__Description of the task__.
Find the line with "Reconstruct this image" and the line with "PI = math.pi", then repeat both of them and every line in between exactly. Omit the pictures.

__Given records__.
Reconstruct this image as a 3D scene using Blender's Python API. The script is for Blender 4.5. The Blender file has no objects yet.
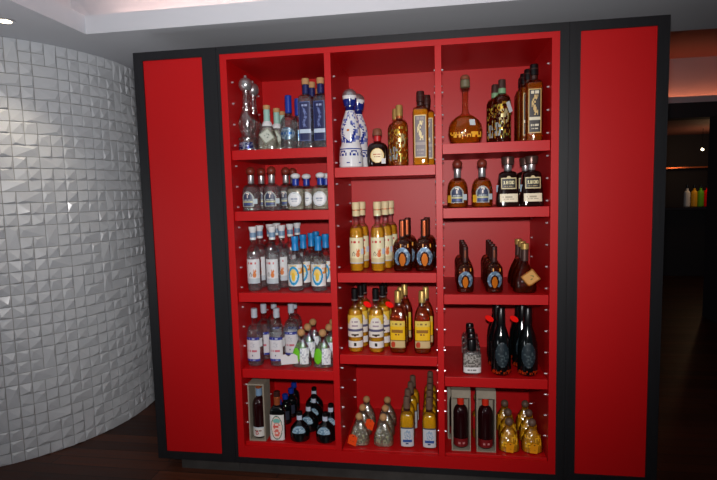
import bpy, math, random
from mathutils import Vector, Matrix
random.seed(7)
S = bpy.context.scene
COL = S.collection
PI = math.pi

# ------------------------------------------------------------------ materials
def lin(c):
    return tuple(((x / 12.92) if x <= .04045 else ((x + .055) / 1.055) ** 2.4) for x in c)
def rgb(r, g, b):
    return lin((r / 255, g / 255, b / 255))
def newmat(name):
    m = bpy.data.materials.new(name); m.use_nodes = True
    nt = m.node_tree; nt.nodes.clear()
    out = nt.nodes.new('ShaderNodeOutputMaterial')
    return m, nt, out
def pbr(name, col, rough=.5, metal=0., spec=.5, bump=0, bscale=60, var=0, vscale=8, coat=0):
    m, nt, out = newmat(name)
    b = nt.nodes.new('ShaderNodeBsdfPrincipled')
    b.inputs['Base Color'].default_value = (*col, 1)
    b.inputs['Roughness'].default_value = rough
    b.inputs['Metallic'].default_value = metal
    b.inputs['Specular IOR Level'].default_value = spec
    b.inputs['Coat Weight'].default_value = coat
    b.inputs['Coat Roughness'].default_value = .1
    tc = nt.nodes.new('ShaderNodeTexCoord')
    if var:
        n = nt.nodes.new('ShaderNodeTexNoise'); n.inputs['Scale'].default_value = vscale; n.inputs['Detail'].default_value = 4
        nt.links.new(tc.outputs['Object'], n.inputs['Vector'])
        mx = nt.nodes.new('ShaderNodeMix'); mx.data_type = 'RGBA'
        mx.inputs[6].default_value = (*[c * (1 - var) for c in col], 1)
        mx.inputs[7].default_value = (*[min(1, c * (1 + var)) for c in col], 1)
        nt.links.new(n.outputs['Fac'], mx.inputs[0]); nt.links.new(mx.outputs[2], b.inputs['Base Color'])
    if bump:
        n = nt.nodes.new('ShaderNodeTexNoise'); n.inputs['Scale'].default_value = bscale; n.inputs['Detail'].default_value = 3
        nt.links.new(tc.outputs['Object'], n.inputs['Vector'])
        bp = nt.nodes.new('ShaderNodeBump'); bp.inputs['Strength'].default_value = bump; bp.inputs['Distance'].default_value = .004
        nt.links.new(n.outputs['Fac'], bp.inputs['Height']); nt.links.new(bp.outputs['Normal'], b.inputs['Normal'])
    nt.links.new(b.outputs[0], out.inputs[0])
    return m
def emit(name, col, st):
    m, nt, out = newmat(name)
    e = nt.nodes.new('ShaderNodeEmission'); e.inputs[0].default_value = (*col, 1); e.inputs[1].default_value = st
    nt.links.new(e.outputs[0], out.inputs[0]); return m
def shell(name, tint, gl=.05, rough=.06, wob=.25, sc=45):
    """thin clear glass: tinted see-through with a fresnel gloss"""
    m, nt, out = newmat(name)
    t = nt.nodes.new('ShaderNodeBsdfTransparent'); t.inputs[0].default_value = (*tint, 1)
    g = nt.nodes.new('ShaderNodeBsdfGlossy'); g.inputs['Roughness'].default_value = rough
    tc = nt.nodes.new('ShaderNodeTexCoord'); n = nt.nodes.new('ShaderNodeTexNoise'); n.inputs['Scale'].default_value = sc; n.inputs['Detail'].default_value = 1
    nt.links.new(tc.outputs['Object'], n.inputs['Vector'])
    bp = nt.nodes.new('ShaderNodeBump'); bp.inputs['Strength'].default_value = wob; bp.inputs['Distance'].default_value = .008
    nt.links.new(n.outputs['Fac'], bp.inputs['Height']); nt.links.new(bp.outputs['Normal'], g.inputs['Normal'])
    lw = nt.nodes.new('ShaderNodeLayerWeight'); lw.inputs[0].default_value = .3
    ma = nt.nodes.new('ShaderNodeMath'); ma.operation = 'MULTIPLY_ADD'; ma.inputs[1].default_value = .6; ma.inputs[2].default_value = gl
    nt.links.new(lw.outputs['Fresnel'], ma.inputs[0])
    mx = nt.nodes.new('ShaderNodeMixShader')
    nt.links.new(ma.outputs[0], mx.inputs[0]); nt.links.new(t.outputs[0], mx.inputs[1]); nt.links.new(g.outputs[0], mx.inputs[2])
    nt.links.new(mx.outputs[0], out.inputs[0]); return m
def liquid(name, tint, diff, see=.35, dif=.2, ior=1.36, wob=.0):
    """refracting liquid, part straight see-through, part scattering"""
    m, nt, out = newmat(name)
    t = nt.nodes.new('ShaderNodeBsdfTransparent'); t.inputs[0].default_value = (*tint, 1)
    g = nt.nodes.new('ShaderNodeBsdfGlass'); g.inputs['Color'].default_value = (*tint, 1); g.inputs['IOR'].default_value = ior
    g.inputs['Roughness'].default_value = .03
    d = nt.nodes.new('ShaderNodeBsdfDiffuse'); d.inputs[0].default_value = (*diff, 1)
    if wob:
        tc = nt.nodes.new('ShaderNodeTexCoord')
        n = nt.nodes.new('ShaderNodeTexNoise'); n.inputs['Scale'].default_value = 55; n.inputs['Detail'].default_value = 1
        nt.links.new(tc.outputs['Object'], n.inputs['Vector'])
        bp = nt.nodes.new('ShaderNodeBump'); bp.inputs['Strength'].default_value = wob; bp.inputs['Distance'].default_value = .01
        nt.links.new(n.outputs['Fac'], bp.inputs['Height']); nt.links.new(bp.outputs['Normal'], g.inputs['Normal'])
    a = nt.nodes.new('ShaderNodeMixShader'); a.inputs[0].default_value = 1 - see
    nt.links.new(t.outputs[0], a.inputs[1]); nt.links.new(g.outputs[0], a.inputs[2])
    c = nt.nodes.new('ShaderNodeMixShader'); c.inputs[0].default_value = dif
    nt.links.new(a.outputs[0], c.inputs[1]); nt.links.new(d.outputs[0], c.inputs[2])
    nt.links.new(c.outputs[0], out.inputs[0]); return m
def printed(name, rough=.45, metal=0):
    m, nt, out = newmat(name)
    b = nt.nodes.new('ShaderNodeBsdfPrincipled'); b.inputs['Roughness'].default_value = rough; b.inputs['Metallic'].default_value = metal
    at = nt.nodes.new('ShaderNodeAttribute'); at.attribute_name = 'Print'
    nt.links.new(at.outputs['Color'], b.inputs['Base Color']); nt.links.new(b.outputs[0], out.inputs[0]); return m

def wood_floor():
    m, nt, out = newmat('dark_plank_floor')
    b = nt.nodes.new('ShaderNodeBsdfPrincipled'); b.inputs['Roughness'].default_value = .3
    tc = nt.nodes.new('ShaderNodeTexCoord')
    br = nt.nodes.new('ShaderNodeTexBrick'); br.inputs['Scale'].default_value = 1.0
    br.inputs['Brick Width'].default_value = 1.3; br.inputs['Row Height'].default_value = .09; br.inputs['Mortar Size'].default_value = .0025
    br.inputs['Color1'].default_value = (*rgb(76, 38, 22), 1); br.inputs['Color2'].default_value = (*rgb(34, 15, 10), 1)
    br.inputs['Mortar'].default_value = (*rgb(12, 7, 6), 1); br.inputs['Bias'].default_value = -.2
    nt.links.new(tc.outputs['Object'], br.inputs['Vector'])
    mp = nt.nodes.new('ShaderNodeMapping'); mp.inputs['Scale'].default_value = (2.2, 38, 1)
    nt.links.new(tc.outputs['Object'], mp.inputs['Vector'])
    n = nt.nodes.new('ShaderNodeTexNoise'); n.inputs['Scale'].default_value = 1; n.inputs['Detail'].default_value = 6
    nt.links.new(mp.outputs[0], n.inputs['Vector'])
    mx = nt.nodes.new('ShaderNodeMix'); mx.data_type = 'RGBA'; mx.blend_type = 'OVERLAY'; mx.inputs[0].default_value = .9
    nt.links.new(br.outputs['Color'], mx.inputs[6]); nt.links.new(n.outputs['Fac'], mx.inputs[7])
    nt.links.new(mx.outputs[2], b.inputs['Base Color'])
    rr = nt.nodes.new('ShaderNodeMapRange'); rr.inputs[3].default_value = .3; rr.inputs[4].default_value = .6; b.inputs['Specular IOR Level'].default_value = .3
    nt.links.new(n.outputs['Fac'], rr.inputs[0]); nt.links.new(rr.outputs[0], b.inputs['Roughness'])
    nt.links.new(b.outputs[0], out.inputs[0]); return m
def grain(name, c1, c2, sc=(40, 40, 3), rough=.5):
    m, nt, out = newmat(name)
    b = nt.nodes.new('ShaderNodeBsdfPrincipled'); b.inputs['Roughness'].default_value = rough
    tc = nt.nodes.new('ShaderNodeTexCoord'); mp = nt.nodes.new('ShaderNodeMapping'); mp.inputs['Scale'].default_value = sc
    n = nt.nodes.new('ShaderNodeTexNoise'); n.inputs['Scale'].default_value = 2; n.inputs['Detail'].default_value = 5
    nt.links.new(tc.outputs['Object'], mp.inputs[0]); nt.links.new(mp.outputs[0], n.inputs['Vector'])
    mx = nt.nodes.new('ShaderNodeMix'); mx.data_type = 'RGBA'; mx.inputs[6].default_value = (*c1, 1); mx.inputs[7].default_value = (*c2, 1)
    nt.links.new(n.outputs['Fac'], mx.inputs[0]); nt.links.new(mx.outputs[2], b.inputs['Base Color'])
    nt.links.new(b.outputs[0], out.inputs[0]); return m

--

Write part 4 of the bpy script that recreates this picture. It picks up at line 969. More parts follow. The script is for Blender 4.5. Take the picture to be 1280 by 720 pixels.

__Output for this exercise__.
Reconstruct this image as a 3D scene using Blender's Python API. The script is for Blender 4.5. The Blender file has no objects yet.
import bpy, math, random
from mathutils import Vector, Matrix
random.seed(7)
S = bpy.context.scene
COL = S.collection
PI = math.pi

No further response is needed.